Exercise aim: Quote verbatim the span of lines that begins the listing below and closes with the line containing "col = scene.collection".

======== Stored data ========

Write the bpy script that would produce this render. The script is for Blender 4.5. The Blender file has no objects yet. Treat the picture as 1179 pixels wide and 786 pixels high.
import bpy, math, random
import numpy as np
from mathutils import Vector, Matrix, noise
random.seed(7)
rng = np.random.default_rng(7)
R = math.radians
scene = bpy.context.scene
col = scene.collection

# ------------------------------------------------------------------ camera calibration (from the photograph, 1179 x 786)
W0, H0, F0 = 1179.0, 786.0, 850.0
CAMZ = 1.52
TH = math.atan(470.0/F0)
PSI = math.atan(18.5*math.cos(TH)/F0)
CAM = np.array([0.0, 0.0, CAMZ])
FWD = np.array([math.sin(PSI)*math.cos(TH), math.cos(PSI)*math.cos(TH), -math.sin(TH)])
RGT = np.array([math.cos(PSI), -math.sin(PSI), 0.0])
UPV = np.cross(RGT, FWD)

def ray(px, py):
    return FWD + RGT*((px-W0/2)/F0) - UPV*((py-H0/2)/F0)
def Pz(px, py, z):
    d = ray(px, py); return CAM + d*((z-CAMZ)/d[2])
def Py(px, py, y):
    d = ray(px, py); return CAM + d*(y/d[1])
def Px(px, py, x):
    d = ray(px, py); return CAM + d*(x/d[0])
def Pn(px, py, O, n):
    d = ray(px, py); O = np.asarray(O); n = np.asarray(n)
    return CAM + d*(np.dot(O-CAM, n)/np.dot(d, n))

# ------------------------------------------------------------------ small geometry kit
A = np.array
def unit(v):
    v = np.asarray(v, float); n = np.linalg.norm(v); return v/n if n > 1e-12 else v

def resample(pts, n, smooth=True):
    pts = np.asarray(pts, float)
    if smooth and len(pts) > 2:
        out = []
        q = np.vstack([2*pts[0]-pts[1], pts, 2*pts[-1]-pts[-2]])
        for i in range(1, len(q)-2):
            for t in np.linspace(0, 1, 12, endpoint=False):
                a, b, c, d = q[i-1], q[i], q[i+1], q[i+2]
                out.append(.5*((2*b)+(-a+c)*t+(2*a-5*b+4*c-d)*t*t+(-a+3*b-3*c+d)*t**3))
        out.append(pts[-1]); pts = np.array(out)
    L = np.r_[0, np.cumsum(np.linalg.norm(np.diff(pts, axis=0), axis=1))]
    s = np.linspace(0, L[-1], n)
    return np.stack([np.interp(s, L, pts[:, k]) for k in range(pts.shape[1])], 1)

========

Result:
Write the bpy script that would produce this render. The script is for Blender 4.5. The Blender file has no objects yet. Treat the picture as 1179 pixels wide and 786 pixels high.
import bpy, math, random
import numpy as np
from mathutils import Vector, Matrix, noise
random.seed(7)
rng = np.random.default_rng(7)
R = math.radians
scene = bpy.context.scene
col = scene.collection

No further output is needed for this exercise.